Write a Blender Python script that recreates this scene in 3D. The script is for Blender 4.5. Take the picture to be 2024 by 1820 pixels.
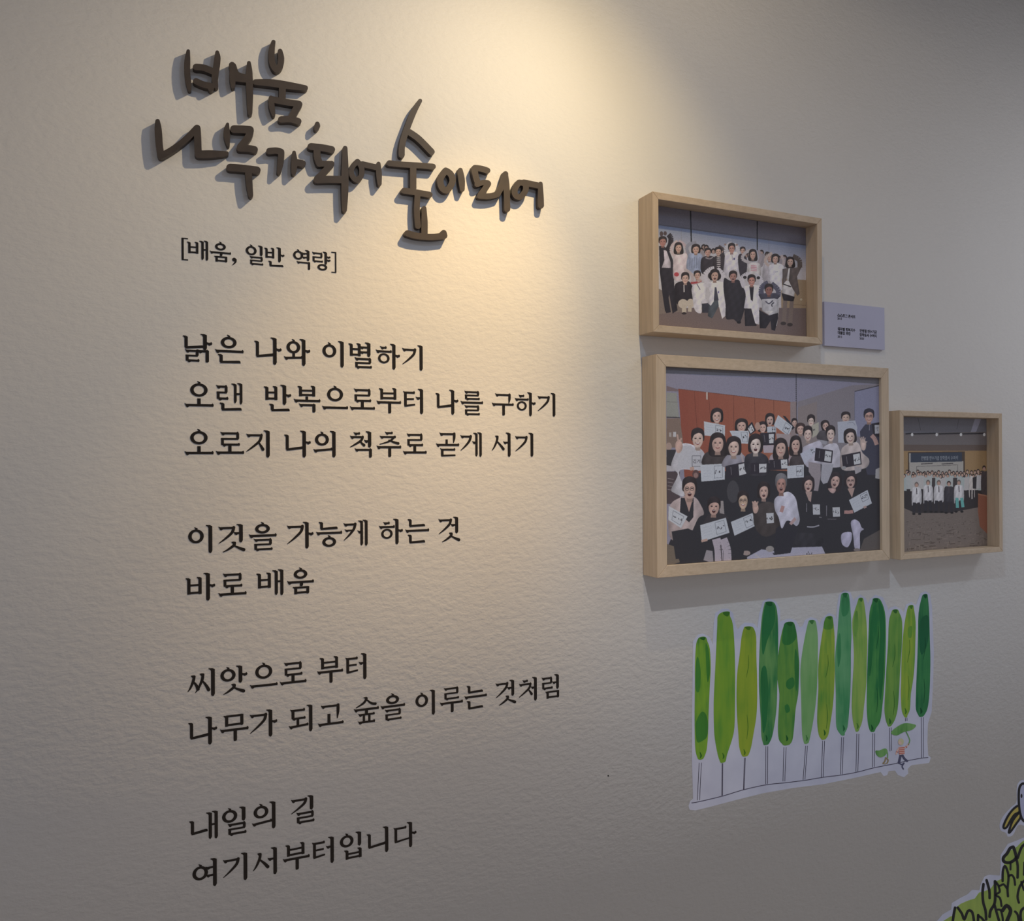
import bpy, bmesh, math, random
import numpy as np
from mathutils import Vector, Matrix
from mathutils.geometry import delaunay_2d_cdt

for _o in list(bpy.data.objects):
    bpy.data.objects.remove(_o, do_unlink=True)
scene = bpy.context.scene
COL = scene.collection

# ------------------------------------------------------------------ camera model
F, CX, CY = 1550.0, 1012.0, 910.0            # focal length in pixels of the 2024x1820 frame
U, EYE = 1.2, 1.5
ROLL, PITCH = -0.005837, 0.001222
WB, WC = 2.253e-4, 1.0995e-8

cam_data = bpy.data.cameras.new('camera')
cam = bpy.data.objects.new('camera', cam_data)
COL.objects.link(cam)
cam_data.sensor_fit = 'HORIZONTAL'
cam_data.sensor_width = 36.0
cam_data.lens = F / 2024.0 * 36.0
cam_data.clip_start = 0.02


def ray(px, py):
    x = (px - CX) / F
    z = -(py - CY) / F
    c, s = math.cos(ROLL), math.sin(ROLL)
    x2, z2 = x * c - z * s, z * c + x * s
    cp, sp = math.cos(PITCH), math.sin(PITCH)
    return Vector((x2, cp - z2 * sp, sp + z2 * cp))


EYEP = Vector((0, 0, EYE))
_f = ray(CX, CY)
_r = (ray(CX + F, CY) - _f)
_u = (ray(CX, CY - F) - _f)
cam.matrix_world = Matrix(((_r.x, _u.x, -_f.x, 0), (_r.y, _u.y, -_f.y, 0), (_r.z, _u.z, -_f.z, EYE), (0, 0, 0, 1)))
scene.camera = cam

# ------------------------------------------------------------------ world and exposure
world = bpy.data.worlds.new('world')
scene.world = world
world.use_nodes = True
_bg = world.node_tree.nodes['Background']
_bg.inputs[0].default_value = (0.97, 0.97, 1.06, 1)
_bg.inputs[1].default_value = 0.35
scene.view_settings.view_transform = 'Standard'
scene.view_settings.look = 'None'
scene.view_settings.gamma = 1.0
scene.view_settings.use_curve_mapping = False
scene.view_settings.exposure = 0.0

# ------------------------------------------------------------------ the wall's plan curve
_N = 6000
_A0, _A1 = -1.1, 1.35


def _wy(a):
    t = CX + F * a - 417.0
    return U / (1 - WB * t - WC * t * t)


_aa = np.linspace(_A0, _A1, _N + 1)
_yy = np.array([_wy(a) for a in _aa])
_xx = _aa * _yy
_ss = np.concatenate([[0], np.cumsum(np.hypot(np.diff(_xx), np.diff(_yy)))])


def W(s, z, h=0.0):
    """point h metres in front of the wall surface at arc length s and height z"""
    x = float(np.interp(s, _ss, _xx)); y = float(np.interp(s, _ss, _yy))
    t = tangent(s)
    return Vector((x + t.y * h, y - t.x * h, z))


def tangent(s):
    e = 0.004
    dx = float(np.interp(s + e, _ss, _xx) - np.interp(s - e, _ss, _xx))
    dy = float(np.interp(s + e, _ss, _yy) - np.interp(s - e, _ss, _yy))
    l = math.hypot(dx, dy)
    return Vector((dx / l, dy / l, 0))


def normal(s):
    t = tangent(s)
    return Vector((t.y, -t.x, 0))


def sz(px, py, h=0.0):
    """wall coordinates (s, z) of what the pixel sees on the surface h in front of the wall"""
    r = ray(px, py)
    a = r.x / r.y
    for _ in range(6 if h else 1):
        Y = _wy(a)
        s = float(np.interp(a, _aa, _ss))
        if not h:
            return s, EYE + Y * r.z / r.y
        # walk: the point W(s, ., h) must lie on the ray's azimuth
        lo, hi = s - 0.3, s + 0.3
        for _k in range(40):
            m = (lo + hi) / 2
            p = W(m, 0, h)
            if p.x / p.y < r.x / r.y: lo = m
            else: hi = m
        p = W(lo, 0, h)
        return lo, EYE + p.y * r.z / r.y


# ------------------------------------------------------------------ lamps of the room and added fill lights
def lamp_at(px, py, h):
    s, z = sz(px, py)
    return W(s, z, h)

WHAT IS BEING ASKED
Pictures are excluded: retype only the lines from the beginning of the listing above through the line with "COL = scene.collection", both included.

SOLUTION TO THIS TASK
Write a Blender Python script that recreates this scene in 3D. The script is for Blender 4.5. Take the picture to be 2024 by 1820 pixels.
import bpy, bmesh, math, random
import numpy as np
from mathutils import Vector, Matrix
from mathutils.geometry import delaunay_2d_cdt

for _o in list(bpy.data.objects):
    bpy.data.objects.remove(_o, do_unlink=True)
scene = bpy.context.scene
COL = scene.collection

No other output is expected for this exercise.